Minding the climate
Ihad to agree with Eve Brooks’ letter (“CHIPing away at children’s health”) regarding the need for Congress to restore funding for the CHIP program. But the tax bill passed by congressional Republicans including Tom Garrett, Dave Brat, and Rob Wittman also missed a golden opportunity to act on a real-world solution to climate change: charging fees on fossil fuels and returning all proceeds to American families.
We tend to view climate change in outdated terms — that it is a science controversy or a polarized political battle. None of this is real. Climate change is a risk to ourselves — for example the intense hurricanes and wildfires of 2017 — but more importantly a looming threat to our grandchildren, similar to the federal deficits that Republicans members of Congress love to talk about but which they just expanded by $150 billion dollars per year. In the real world, climate change is an economic challenge of transitioning our energy economy, from fossil fuels to forms of electricity generation and transportation that do not emit carbon dioxide.
The Republican Party has refused government regulation as a climate solution for reasons of principle. A revenue neutral method of pricing carbon is an insurance program for our national and planetary future — on the chance that the scientists actually know what they are talking about. It is in theory also consistent with Republican principles.

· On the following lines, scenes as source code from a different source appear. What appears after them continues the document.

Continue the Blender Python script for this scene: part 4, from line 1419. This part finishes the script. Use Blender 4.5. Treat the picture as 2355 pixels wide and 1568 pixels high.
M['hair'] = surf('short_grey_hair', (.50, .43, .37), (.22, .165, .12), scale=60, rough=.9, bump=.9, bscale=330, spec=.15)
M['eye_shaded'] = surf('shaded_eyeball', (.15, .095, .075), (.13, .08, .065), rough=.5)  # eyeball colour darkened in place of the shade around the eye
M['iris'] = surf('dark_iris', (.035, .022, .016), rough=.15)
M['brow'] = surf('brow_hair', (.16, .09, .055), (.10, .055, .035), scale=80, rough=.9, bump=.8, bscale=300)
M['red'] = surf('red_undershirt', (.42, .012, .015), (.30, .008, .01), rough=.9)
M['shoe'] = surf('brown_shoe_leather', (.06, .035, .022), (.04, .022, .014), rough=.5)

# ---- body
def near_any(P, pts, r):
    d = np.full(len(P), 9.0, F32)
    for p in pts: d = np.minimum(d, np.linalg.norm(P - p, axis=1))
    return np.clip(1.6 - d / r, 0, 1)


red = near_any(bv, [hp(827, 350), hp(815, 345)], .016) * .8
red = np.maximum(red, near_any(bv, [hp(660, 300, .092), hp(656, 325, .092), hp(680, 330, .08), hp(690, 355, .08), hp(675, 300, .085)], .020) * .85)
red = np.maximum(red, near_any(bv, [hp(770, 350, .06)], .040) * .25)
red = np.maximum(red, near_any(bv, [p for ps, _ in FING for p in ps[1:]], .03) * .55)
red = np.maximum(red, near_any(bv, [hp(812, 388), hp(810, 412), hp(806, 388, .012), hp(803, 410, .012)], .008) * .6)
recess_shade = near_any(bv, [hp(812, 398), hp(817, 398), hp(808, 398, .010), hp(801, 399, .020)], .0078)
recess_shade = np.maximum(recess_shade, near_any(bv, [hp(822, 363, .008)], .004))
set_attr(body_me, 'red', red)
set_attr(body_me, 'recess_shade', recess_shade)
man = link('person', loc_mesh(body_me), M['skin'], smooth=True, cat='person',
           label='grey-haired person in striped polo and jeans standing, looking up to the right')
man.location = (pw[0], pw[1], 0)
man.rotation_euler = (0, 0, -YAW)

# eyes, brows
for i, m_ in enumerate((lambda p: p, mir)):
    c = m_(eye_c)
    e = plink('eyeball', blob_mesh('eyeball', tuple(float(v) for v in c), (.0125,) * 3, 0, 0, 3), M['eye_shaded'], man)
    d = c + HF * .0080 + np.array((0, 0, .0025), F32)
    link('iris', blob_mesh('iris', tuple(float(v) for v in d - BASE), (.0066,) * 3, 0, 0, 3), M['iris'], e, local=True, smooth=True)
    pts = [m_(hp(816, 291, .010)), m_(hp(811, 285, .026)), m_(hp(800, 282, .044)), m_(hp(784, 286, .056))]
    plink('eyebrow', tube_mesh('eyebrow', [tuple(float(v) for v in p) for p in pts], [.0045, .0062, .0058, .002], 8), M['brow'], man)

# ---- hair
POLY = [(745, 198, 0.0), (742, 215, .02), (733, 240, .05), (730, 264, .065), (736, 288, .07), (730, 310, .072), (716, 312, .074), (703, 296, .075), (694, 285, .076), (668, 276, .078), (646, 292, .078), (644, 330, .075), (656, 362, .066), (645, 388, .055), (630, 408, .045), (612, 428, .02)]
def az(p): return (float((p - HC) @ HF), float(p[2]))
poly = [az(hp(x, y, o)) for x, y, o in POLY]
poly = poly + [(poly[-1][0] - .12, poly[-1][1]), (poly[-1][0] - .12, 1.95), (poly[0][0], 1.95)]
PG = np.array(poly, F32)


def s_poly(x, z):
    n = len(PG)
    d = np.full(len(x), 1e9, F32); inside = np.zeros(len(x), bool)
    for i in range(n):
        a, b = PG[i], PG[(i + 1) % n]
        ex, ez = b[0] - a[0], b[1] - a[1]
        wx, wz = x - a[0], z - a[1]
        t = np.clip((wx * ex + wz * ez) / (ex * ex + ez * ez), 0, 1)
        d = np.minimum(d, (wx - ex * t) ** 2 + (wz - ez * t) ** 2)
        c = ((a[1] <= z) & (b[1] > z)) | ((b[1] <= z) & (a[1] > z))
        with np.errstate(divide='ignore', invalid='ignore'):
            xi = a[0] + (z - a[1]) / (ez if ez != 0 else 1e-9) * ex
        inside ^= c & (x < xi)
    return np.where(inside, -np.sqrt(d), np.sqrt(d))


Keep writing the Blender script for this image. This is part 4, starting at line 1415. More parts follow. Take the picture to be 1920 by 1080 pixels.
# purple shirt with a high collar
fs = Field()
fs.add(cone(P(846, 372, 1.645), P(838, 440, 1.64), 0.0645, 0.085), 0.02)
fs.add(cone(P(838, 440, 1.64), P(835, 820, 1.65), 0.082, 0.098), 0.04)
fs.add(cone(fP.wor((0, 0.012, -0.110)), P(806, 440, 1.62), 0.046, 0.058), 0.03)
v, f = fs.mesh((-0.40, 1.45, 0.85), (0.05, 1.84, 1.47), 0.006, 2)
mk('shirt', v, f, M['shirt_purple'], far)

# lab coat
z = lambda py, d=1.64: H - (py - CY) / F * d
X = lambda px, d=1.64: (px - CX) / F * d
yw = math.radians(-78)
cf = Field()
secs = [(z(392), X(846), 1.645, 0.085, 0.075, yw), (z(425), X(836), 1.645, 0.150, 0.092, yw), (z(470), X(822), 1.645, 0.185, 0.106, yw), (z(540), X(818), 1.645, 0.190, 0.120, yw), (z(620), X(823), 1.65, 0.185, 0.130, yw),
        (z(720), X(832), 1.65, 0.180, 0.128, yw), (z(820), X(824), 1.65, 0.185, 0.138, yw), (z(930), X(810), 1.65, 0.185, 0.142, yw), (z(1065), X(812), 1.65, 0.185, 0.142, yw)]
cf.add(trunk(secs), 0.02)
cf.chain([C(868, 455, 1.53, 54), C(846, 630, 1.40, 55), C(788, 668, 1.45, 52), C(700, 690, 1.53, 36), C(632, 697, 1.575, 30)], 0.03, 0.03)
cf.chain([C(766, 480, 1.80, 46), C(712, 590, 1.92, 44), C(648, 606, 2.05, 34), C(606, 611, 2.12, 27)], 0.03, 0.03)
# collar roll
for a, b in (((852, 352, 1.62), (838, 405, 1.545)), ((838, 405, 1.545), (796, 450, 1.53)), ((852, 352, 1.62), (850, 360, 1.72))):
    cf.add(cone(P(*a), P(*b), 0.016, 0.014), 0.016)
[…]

I suggest that your readers call their member of Congress and ask him [or her] to pledge to support such a bill — and in the meantime to immediately seek a member of the other political party with whom to enter the House Bipartisan Climate Solutions Caucus.
Pricing carbon has the potential to cut carbon emissions more deeply than any other approach, to expand renewable energy jobs sharply, and to actually put more money into the pockets of low income Americans than it takes out. It's past time for this to happen.